In November 1937, she married Donald, a dark and handsome engineer in the Merchant Navy. With Donald's tanker docked in Liverpool and only three days' leave, Netta and her mother had just 48 hours to arrange the wedding.
They married in Westbury Parish Church between two Sunday morning services and the honeymoon was a night in the Atlantic Hotel in Weston-super-Mare.
September 1939 saw the outbreak of a second war and, in November, the arrival of daughter Hilary. Brave Netta was a neighbourhood fire warden and remembers bombing raids as well as a bomb on Park Street.
The couple loved travelling and with Donald Chief Engineer on the Eagle Oil and Shipping Company oil tanker, Netta was allowed on trips to South America and the Caribbean.

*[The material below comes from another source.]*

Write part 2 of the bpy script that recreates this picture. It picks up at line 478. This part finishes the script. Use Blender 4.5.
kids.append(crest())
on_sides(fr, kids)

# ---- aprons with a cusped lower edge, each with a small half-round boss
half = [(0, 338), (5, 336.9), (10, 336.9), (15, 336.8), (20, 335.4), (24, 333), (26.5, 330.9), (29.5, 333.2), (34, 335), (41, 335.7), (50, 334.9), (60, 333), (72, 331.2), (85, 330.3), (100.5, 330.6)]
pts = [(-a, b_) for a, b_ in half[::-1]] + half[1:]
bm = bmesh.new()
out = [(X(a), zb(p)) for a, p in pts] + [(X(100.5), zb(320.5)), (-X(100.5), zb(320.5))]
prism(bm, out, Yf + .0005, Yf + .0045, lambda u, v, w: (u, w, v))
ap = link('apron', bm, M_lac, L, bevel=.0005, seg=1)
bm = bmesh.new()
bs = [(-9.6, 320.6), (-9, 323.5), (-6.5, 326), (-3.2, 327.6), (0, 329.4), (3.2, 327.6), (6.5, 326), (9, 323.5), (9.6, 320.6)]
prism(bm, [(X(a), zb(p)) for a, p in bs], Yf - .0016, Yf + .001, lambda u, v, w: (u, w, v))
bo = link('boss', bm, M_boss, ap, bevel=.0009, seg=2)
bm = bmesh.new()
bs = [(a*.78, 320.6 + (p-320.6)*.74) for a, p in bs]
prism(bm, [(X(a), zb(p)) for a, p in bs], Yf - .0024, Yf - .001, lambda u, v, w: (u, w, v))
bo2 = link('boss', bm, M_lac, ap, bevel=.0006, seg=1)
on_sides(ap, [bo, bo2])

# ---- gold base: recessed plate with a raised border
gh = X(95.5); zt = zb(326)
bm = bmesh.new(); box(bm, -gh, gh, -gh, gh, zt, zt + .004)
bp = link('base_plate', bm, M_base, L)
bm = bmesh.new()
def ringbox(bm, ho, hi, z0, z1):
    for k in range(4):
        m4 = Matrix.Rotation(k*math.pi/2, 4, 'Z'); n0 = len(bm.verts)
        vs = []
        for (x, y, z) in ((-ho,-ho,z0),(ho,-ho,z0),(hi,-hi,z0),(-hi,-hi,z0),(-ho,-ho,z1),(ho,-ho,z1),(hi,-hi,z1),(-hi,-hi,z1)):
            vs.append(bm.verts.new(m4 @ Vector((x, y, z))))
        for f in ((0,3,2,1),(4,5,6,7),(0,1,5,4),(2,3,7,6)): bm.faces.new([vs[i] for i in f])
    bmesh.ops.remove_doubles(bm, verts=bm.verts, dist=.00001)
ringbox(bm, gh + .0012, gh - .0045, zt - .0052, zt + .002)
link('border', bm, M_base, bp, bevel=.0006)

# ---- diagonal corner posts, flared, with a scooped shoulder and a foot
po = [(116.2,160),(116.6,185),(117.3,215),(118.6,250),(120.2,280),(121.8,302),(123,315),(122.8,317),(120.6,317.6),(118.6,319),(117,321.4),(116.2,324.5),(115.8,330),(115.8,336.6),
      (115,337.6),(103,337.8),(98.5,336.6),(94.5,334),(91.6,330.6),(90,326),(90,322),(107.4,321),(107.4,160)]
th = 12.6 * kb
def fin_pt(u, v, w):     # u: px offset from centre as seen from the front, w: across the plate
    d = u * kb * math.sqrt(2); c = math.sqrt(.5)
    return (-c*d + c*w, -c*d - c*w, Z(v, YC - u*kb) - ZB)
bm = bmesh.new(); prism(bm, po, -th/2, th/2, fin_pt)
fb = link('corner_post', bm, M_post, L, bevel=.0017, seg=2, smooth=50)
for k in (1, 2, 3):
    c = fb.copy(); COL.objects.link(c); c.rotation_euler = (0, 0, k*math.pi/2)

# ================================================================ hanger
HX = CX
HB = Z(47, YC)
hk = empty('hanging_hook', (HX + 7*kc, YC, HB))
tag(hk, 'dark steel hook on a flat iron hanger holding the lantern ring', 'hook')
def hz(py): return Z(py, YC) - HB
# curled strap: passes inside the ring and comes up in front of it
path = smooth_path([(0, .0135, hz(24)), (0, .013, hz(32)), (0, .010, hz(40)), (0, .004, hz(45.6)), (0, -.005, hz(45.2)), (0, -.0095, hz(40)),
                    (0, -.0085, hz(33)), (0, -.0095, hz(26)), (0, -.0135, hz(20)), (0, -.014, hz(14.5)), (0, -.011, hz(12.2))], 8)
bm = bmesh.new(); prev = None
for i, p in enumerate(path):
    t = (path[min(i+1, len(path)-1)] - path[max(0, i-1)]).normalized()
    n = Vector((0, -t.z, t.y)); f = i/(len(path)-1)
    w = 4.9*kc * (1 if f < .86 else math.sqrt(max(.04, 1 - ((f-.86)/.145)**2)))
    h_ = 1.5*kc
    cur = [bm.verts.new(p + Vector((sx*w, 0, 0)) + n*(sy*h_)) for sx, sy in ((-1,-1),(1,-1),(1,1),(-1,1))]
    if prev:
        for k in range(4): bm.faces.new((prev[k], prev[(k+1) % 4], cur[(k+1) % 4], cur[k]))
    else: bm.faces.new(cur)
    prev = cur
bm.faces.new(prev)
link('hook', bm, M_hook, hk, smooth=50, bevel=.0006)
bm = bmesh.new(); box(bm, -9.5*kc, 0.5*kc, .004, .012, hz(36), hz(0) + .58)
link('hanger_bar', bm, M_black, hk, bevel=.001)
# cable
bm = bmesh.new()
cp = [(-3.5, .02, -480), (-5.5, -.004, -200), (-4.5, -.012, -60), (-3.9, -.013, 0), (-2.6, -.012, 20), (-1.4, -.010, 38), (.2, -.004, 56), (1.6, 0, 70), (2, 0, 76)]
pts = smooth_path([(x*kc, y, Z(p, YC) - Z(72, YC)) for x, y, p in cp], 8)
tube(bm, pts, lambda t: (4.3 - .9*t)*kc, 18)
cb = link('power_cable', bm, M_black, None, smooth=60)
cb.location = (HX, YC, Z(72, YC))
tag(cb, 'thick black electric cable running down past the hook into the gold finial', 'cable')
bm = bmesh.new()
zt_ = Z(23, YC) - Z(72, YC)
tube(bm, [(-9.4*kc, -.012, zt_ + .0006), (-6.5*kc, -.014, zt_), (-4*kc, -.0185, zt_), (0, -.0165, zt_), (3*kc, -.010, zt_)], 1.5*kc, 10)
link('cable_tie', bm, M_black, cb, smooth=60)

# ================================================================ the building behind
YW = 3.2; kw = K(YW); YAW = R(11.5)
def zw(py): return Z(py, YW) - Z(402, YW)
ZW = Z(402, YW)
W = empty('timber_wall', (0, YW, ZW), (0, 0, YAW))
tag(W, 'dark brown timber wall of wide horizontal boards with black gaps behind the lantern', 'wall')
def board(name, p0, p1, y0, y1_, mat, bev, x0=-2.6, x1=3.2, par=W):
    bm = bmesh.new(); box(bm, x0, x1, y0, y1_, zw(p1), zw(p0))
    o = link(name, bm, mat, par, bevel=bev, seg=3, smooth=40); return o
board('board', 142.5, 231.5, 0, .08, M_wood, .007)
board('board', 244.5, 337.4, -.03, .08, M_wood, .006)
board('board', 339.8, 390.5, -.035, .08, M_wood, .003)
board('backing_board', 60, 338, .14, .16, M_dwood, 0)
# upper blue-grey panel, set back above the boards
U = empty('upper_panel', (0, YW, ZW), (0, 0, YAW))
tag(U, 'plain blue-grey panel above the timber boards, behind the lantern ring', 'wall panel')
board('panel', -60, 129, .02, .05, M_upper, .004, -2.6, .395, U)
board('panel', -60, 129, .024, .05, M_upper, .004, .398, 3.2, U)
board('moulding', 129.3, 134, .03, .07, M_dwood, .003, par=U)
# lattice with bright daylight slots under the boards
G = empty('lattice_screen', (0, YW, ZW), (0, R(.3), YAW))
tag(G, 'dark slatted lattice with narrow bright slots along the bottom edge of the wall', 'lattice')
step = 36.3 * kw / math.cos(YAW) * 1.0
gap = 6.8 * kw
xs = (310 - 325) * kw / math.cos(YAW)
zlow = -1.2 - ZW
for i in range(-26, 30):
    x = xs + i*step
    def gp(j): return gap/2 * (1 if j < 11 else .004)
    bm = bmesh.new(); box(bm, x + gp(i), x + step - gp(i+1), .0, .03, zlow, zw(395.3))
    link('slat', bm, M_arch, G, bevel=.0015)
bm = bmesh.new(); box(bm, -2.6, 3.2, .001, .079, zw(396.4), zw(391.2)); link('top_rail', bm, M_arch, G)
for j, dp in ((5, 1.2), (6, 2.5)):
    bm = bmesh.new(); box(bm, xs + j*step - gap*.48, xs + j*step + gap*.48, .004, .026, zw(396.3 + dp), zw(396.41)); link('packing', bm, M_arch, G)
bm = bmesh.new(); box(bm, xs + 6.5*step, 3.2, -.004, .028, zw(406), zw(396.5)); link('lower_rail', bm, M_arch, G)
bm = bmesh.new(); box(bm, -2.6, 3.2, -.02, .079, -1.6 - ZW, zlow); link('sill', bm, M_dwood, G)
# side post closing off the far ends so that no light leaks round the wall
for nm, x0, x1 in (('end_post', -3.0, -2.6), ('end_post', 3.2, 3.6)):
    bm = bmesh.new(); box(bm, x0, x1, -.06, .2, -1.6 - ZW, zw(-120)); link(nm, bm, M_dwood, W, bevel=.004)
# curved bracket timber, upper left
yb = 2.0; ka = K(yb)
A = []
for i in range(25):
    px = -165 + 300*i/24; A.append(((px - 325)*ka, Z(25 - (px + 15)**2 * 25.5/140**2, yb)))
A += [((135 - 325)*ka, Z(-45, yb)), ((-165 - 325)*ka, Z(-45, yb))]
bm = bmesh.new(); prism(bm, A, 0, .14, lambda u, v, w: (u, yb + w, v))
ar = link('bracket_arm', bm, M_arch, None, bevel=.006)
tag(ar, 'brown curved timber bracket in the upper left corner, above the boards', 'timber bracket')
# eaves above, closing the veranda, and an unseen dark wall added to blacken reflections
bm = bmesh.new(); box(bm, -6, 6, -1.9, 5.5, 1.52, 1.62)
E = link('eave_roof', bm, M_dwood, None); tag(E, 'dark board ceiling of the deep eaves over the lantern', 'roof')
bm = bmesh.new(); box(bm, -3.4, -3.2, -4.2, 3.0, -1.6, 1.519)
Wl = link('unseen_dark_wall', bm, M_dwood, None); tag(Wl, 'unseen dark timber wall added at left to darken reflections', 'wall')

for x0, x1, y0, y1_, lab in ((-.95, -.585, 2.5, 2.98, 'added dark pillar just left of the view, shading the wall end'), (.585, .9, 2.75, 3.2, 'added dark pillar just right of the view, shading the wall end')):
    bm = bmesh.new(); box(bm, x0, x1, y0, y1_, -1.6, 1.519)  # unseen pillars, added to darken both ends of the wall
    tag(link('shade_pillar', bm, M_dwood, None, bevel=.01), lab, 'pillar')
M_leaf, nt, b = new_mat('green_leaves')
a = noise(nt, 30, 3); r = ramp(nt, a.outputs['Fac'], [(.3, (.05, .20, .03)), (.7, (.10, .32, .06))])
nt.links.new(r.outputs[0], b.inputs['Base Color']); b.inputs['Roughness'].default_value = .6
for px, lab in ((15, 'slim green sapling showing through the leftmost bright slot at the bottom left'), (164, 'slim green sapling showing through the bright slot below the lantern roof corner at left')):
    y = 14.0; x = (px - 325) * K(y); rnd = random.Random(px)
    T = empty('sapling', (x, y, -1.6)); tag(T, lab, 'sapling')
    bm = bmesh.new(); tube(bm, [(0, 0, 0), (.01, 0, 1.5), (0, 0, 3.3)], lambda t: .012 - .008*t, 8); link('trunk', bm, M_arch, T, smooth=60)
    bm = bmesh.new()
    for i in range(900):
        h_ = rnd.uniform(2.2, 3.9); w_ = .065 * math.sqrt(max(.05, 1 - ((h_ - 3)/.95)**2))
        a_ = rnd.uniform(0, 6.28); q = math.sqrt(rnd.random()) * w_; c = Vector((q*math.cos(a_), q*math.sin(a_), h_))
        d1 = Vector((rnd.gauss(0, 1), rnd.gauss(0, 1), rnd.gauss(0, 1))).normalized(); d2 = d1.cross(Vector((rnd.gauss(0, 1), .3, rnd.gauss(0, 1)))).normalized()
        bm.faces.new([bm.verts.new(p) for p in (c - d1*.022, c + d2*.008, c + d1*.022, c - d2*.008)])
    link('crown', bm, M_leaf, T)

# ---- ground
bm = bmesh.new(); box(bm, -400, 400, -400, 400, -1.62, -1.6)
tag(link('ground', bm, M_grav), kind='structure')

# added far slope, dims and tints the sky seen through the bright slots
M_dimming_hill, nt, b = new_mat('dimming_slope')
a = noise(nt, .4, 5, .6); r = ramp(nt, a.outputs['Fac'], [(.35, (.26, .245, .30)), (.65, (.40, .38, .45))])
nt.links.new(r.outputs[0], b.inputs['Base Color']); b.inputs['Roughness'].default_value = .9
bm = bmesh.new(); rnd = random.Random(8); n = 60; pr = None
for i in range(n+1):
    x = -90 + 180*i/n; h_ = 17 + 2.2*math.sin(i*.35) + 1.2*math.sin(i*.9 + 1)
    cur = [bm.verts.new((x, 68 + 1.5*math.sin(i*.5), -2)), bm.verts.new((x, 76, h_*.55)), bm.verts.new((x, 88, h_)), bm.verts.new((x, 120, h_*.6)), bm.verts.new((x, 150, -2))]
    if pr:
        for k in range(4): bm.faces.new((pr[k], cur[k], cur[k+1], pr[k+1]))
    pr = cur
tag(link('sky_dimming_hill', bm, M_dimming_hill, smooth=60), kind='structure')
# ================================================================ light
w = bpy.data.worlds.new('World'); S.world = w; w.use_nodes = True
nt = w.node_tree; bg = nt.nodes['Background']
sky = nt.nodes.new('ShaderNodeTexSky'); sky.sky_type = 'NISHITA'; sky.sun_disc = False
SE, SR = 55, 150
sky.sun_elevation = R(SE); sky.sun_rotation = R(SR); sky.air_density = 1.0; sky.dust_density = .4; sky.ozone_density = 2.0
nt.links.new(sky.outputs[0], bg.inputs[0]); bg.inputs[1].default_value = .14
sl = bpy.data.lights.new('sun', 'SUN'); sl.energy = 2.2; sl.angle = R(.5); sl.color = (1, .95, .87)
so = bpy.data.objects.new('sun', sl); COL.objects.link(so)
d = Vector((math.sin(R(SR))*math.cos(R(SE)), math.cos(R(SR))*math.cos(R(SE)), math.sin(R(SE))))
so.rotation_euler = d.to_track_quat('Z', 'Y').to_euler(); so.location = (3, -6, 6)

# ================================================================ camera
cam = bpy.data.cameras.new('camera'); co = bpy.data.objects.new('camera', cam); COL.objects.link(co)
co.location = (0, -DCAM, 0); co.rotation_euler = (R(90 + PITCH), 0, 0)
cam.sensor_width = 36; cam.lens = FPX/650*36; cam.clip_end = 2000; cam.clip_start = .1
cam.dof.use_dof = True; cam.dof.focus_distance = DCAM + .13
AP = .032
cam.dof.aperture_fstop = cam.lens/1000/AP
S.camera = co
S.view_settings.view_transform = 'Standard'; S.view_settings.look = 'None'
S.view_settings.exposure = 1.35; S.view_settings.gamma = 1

Enjoying interests such as cooking and sewing, Netta was one of the early members of the Hallen and Henbury Women's Institute.
She also worked for the Conservative Park in Bristol and met with the Queen Mother as part of her role on the Church Army Housing Committee.
She became a grandmother to Mandi in 1968 and a great-grandmother to Charlotte in 1991. Looking back on her life she said one of her best memories was a trip on Concorde from Filton over the Bay of Biscay and back.
She said: "I think being interested in everything and keeping busy has got me where I am today.
"My mother was like that. I've had an eventful life and enjoy sitting back and remembering everything I've been fortunate enough to do."